Now, for the first time, scientists have found proof that evil twin of the sun “Nemesis” may exist somewhere in the universe after revealing that all stars are born in pairs, as reported “The Daily Mail.”
Scientists believe that the sun’s missing sibling kicked an asteroid into Earth’s orbit that collided with our planet and killed the dinosaurs.
Researchers from University of California Berkeley said they are now ‘certain’ that stars are born alongside a sibling.
Many stars have companions, including our nearest neighbour, Alpha Centauri, a triplet system.
Astronomers have long sought to explain the existence of binary and triplet star systems – and have predicted that some binaries must split to form single stars.
Of key interest to astronomers is a possible companion to our sun, a star dubbed ‘Nemesis’.

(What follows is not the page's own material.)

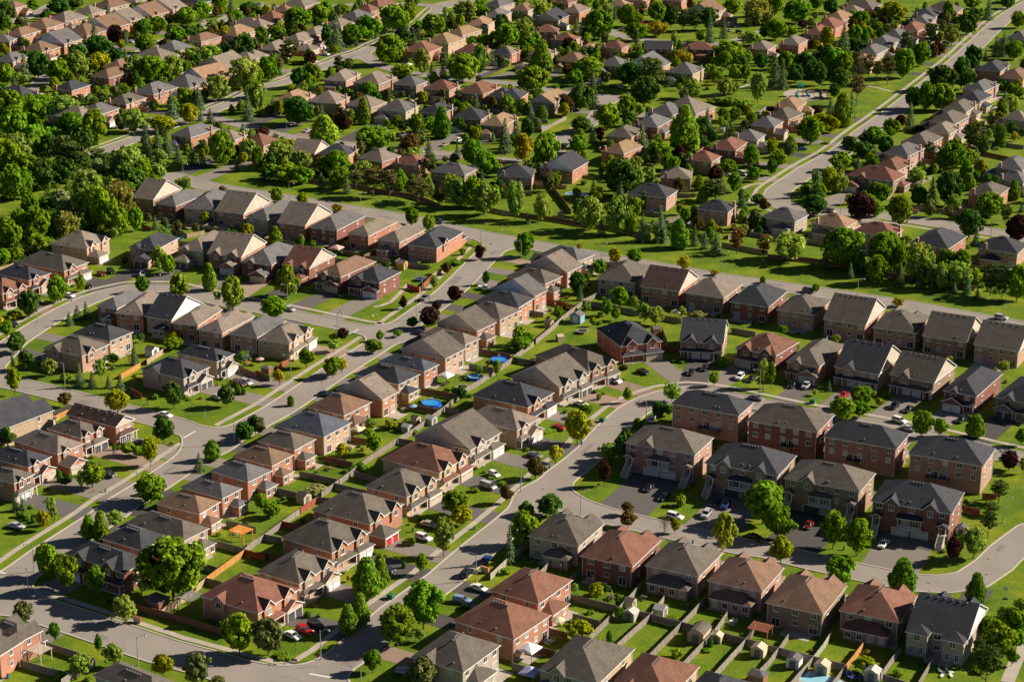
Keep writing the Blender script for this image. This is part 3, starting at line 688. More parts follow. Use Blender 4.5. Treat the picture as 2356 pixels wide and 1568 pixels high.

The sun’s fabled twin, which got its name from a theory that suggests it launched the asteroid that killed off the dinosaurs, has never been found.
But now scientists have restarted their fight to find Nemesis after finding striking observations while watching recently formed stars in the constellation Perseus.
The researchers designed a mathematical model that finds the observations of stars in Perseus can only be explained if all of the stars were born with a companion.
‘We are saying, yes, there probably was a Nemesis, a long time ago,’ said one of the study’s scientists Steven Stahler, a UC Berkeley research astronomer.
Based on this model, the sun’s sibling most likely escaped and mixed with all the other stars in our region of the Milky Way galaxy, never to be seen again.